Controversies to which the United States is a party include suits brought against States as party defendants. The first such suit occurred in United States v. North Carolina[415] which was an action by the United States to recover upon bonds issued by North Carolina. Although no question of jurisdiction was raised, in deciding the case on its merits in favor of the State, the Court tacitly assumed that it had jurisdiction of such cases. The issue of jurisdiction was directly raised by Texas a few years later in a bill in equity brought by the United States to determine the boundary between Texas and the Territory of Oklahoma, and the Court sustained its jurisdiction over strong arguments by Texas to the effect that it could not be sued by the United States without its consent and that the Supreme Court's original jurisdiction did not extend to cases to which the United States is a party.[416] Stressing the inclusion within the judicial power of cases to which the United States and a State are parties, Justice Harlan pointed out that the Constitution made no exception of suits brought by the United States. In effect, therefore, consent to be sued by the United States "was given by Texas when admitted to the Union upon an equal footing in all respects with the other States."[417]

Suits brought by the United States against States have, however, been infrequent. All of them have arisen since 1889, and they have become somewhat more common since 1926. That year the Supreme Court decided a dispute between the United States and Minnesota over land patents issued to the State by the United States in breach of its trust obligations to the Indians.[418] In United States v. West Virginia,[419] the Court refused to take jurisdiction of a suit in equity brought by the United States to determine the navigability of the New and Kanawha Rivers on the ground that the jurisdiction in such suits is limited to cases and controversies and does not extend to the adjudication of mere differences of opinion between the officials of the two governments. A few years earlier, however, it had taken jurisdiction of a suit by the United States against Utah to quiet title to land forming the beds of certain sections of the Colorado River and its tributaries within the States.[420] Similarly, it took jurisdiction of a suit brought by the United States against California to determine the ownership of and paramount rights over the submerged land and the oil and gas thereunder off the coast of California between the low-water mark and the three-mile limit.[421] Like suits were decided against Louisiana and Texas in 1950.[422]

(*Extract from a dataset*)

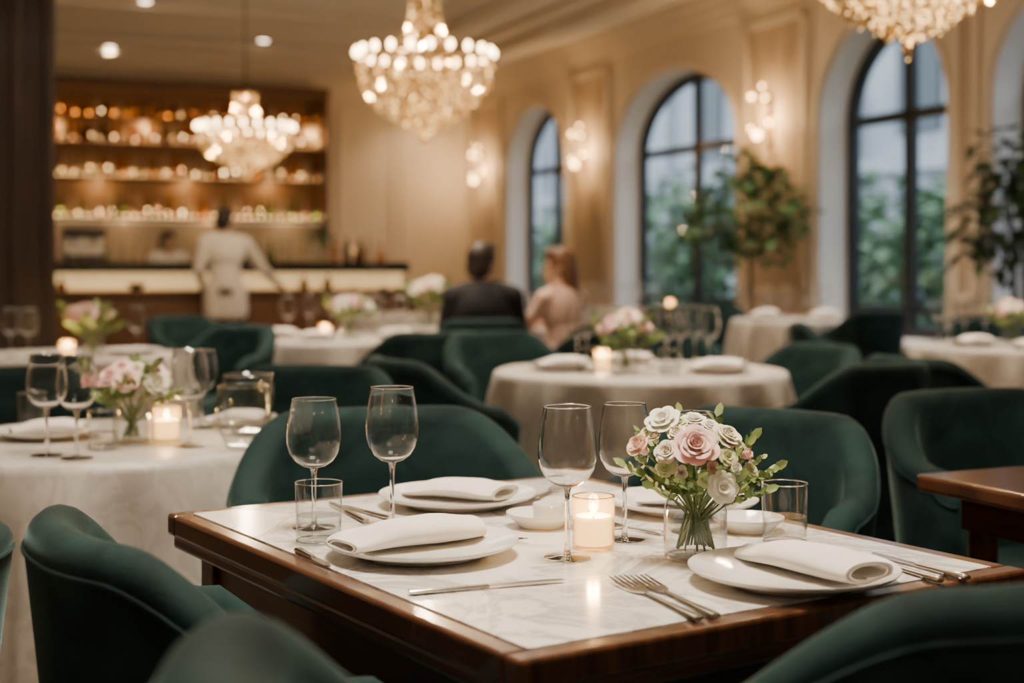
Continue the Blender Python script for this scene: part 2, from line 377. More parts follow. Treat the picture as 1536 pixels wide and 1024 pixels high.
# exterior
S(MB().box((30,15,-.35),(44,80,.1)).build('ground',M['ground'],smooth=False),TH)
bx,by=room(18,14)
bl=T('building','grey stone building seen outside through the arched windows','building',(bx,by,-.3),TH)
MB().box((2,3,3.6),(4,80,7.2)).build('wall',M['facade'],bl,smooth=False)
for k in range(16):
    vv=-28+k*4.1
    for r in range(2): MB().box((-.02,vv,1.9+r*3.3),(.12,1.3,2.2)).build('window',M['fwin'],bl,smooth=False)
    MB().box((-.12,vv+2.05,3.5),(.3,.5,7)).build('pilaster',M['facade'],bl,smooth=False)
for r in range(2): MB().box((-.1,3,3.5+r*3.5),(.4,80,.3)).build('ledge',M['facade'],bl,smooth=False)
def leaves(mb,blobs,n,size,wide=.3):
    wts=[r[0]*r[1]*r[2] for c,r in blobs]; wts=[a**.7 for a in wts]
    for _ in range(n):
        c,r=random.choices(blobs,wts)[0]
        while True:
            d=Vector((random.uniform(-1,1),random.uniform(-1,1),random.uniform(-1,1)))
            if .2<d.length<1: break
        p=Vector(c)+Vector((d.x*r[0],d.y*r[1],d.z*r[2]))
        a=random.uniform(0,2*PI); tl=random.uniform(-.9,.5); s=size*random.uniform(.7,1.3)
        X=Matrix.Translation(p)@Matrix.Rotation(a,4,'Z')@Matrix.Rotation(tl,4,'X')
        mb.add([(0,0,0),(s*wide,s*.45,.05*s),(0,s*1.05,-.08*s),(-s*wide,s*.45,.05*s),(0,s*.45,-.03*s)],[(0,1,4),(1,2,4),(2,3,4),(3,0,4)],X)
    return mb
def tree(label,x,y,z0,blobs,n,size,trunk,mat,group=None,pot=False,name='tree',cat='tree',wide=.3):
    t=T(name,label,cat,(x,y,z0),0,group)
    leaves(MB(),blobs,n,size,wide).build('foliage',mat,t,smooth=False,recalc=False)
    tb=MB(); tb.tube(trunk,[.026*(1-.5*i/len(trunk)) for i in range(len(trunk))],8)
    top=Vector(trunk[-1])
    for c,r in blobs: tb.tube([top,(top+Vector(c))/2+Vector((0,0,.05)),c],[.014,.01,.005],6)
    tb.build('trunk',M['bark'],t)
    if pot:
        MB().lathe([(0,0),(.15,0),(.2,.36),(.21,.40),(.185,.40),(.18,.35),(0,.35)],28).build('pot',M['pot'],t)
    return t
outs=[(9.8,11.9,2.5,'leafy shrub low outside the right-hand arched window'),(10.6,14.6,2.7,'bushy leafy shrub outside the far side of the right-hand window'),
 (10.2,17.2,2.9,'round leafy shrub outside the middle arched window'),(10.6,19.9,3.0,'tall leafy shrub outside the far side of the middle window'),
 (10.0,22.9,2.6,'dark leafy shrub outside the farthest arched window'),(9.8,9.2,2.7,'leafy shrub outside at the right edge of the room')]
for u,v,h,lb in outs:
    x,y=room(u,v)
    tree(lb,x,y,-.3,[((0,0,h*.40),(1.0,1.0,h*.36)),((.3,.4,h*.72),(.75,.75,h*.30)),((-.3,-.4,h*.55),(.85,.85,h*.36))],1200,.24,[(0,0,0),(0,0,h*.4)],M['leafo'],name='shrub',cat='shrub')
X_=gx(1135,12.5)
tree('tall potted fig tree between the middle and right arched windows',X_-.06,12.5,0,
  [((.02,0,1.68),(.48,.36,.40)),((-.03,0,1.98),(.32,.26,.24)),((.30,-.05,1.66),(.26,.24,.28)),((-.34,0,1.54),(.28,.26,.28)),((.03,0,1.34),(.40,.24,.22))],1050,.10,
  [(0,0,.35),(.02,0,.8),(-.01,0,1.35)],M['leafd'],pot=True,name='potted_tree',cat='plant',wide=.38)
tree('potted palm-like plant at the right edge beside the last window',gx(1520,9.4),9.4,0,
  [((0,0,1.44),(.38,.3,.42)),((-.04,0,1.86),(.24,.2,.24)),((-.24,0,1.42),(.18,.2,.2)),((.2,0,1.70),(.27,.25,.3))],400,.16,
  [(0,0,.35),(.01,0,.8),(0,0,1.15)],M['leafp'],pot=True,name='potted_tree',cat='plant',wide=.25)

# ------------------------------------------------------------ chairs
def b_chair():
    r=E('tub_chair'); mb=MB(); RX,RY,TT,zb=.265,.245,.075,.24
    path=[]
    for i in range(5):
        s=i/5; yy=.075*(1-s); e=math.sin(PI/2*min(1,(s+.12)/.6)); path.append((-RX,yy,-1,0,.645+.055*s,TT*(.35+.65*e)))
    NP=40
    for i in range(NP+1):
        ph=-PI/2+PI*i/NP; s_,c_=math.sin(ph),math.cos(ph); ex=.84
        X=RX*math.copysign(abs(s_)**ex,s_); Y=-RY*abs(c_)**ex
        n=Vector((s_/RX,-c_/RY)).normalized()
        h=.70+.15*(1-sm(.50,1.57,abs(ph)))
        path.append((X,Y,n.x,n.y,h,TT))
    for i in range(1,6):
        s=1-i/5; yy=.075*(1-s); e=math.sin(PI/2*min(1,(s+.12)/.6)); path.append((RX,yy,1,0,.645+.055*s,TT*(.35+.65*e)))
    cs=[]; pip=[]
    for (X,Y,nx,ny,h,th) in path:
        row=[]
        zs=[zb,zb+.02]+[zb+.02+(h-th/2-zb-.02)*k/5 for k in range(1,6)]
        prof=[(th*.42 if k==0 else th/2,z) for k,z in enumerate(zs)]
        prof+=[(th/2*math.cos(PI*k/8),h-th/2+th/2*math.sin(PI*k/8)) for k in range(1,8)]
        prof+=[(-th/2,z) for z in reversed(zs)]
        def fl(z): return .05*max(0,(z-.35)/.5)**1.2*(1 if ny<-.2 else .8)
        for d,z in prof:
            o=d+fl(z); row.append((X+nx*o,Y+ny*o,z))
        z=h-th/2; o=th/2+fl(z)+.0005; pip.append((X+nx*o,Y+ny*o,z))
        cs.append(row)
    n=len(cs[0]); vs=[p for row in cs for p in row]; fs=[]
    for i in range(len(cs)-1):
        for k in range(n): k2=(k+1)%n; fs.append((i*n+k,i*n+k2,(i+1)*n+k2,(i+1)*n+k))
    fs.append(tuple(range(n))); fs.append(tuple((len(cs)-1)*n+k for k in range(n-1,-1,-1)))
    mb.add(vs,fs); bk=mb.build('backrest',M['velvet'],r,angle=80)
    MB().tube(pip,.0034,6).build('piping',M['velvet'],bk)
    st=MB(); ring=[]; NS=40
    for z,k in ((.30,.90),(.31,.97),(.36,1),(.42,1),(.45,.97),(.468,.90),(.474,.75),(.478,.4)):
        rr=[]
        for i in range(NS):
            a=2*PI*i/NS; c_,s_=math.cos(a),math.sin(a); ex=.62
            rr.append((.220*k*math.copysign(abs(c_)**ex,c_), .035+.212*k*math.copysign(abs(s_)**ex,s_), z))
        ring.append(rr)
    vs=[p for q in ring for p in q]; fs=[]
    for i in range(len(ring)-1):
        for k in range(NS): k2=(k+1)%NS; fs.append((i*NS+k,i*NS+k2,(i+1)*NS+k2,(i+1)*NS+k))
    fs.append(tuple(range(NS))); fs.append(tuple((len(ring)-1)*NS+k for k in range(NS)))
    st.add(vs,fs); st.build('seat',M['velvet'],r,angle=80)
    MB().box((0,.03,.275),(.42,.38,.05)).build('seat_frame',M['legwood'],r,bev=.01)
    for sx in (-1,1):
        for yy in (-.15,.2):
            MB().tube([(sx*.185,yy,.26),(sx*.21,yy*1.12,0)],[.02,.012],10).build('leg',M['legwood'],r)
    return r
BUILD['chair']=b_chair; CAT['chair']='chair'
def chair(label,x,y,f,sc=None): return put('chair',label,(x,y,0),ang(*f),None,sc)
chair('dark green velvet tub chair on the left of the marble table, back turned to us',-.285,1.80,(.864,.503),(.90,.95,1.01))
chair('dark green velvet tub chair in the bottom left foreground, only its rim showing',.10,.93,(.95,.30),(1,1,1.075))
chair('dark green velvet tub chair at the bottom right corner, back to us',.395,1.52,(-.47,.88),(1.04,1,1.045))
chair('green velvet tub chair behind the marble table between the two left wine glasses',-.22,2.88,(.3,-.95),(1.05,1,1))
chair('green velvet tub chair behind the flower vase on the far side of the marble table',.42,2.90,(-.60,-.80),(.93,.92,1))
chair('green velvet tub chair behind the bare wooden table at the right edge',1.25,3.36,(.42,-.907),(1.05,1,1))
chair('green velvet tub chair, back to us, left of the middle round table',-.17,4.98,(.93,.45))
chair('green velvet tub chair at the near right of the middle round table',1.07,4.82,(-.6,.8),(.92,.95,1))
chair('green velvet tub chair behind the left round table, facing us',-.68,4.25,(-.27,-.96))
chair('green velvet tub chair at the near right of the second-row table with a tall bouquet',-.48,7.12,(-.4,.92))
chair('green velvet tub chair the man in the black suit sits in',-.18,8.75,(-.03,1))
chair('green velvet tub chair at the far left of the middle round table',.03,6.65,(.5,-.87))
chair('green velvet tub chair at the far right of the middle round table',1.22,6.36,(-.8,-.6),.95)
chair('green velvet tub chair behind the middle round table, facing us',.70,6.88,(-.15,-.94))
chair('green velvet tub chair in front of the far white table by the potted tree',2.52,10.40,(-.4,.9))
chair('green velvet tub chair at the near left of the right-hand round table, rim high',1.88,7.95,(.97,-.2))
chair('green velvet tub chair with its back to us before the right-hand round table',1.80,5.90,(.80,.6),.94)
chair('green velvet tub chair behind the right-hand round table near the window',3.0,8.75,(-.2,-.98))
chair('green velvet tub chair at the right of the far-left round table by the pillar',-1.58,7.42,(-.6,-.8))
chair('green velvet tub chair behind the left round table at the left edge',-1.45,4.18,(.5,-.86))
chair('green velvet tub chair behind the second-row table, below the waiter',-1.95,9.0,(.8,-.6))
chair('green velvet tub chair at the left of the far white table by the potted tree',1.36,11.4,(1,0))
chair('green velvet tub chair the woman in the pink dress sits in',.44,9.08,(-.60,.80),.92)
chair('green velvet tub chair behind the far white table by the potted tree',1.8,12.05,(.3,-.95))
chair('dark green velvet tub chair at the bottom left edge before the left round table',-.99,1.78,(-1,.2),(1,1,.97))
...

IMMUNITY OF THE UNITED STATES FROM SUIT

In pursuance of the general rule that a sovereign cannot be sued in his own courts, it follows that the judicial power does not extend to suits against the United States unless Congress by general or special enactment consents to suits against the Government. This rule first emanated in embryo form in an obiter dictum by Chief Justice Jay in Chisholm v. Georgia, where he indicated that a suit would not lie against the United States because "there is no power which the courts can call to their aid."[423] In Cohens v. Virginia,[424] also by way of dictum, Chief Justice Marshall asserted, "the universally received opinion is, that no suit can be commenced or prosecuted against the United States." The issue was more directly in question in United States v. Clarke[425] where Chief Justice Marshall stated that as the United States is "not suable of common right, the party who institutes such suit must bring his case within the authority of some act of Congress, or the court cannot exercise jurisdiction over it." He thereupon ruled that the act of May 26, 1830, for the final settlement of land claims in Florida condoned the suit. The doctrine of the exemption of the United States from suit was repeated in various subsequent cases, without discussion or examination.[426] Indeed, it was not until United States v. Lee[427] that the Court examined the rule and the reasons for it, and limited its application accordingly.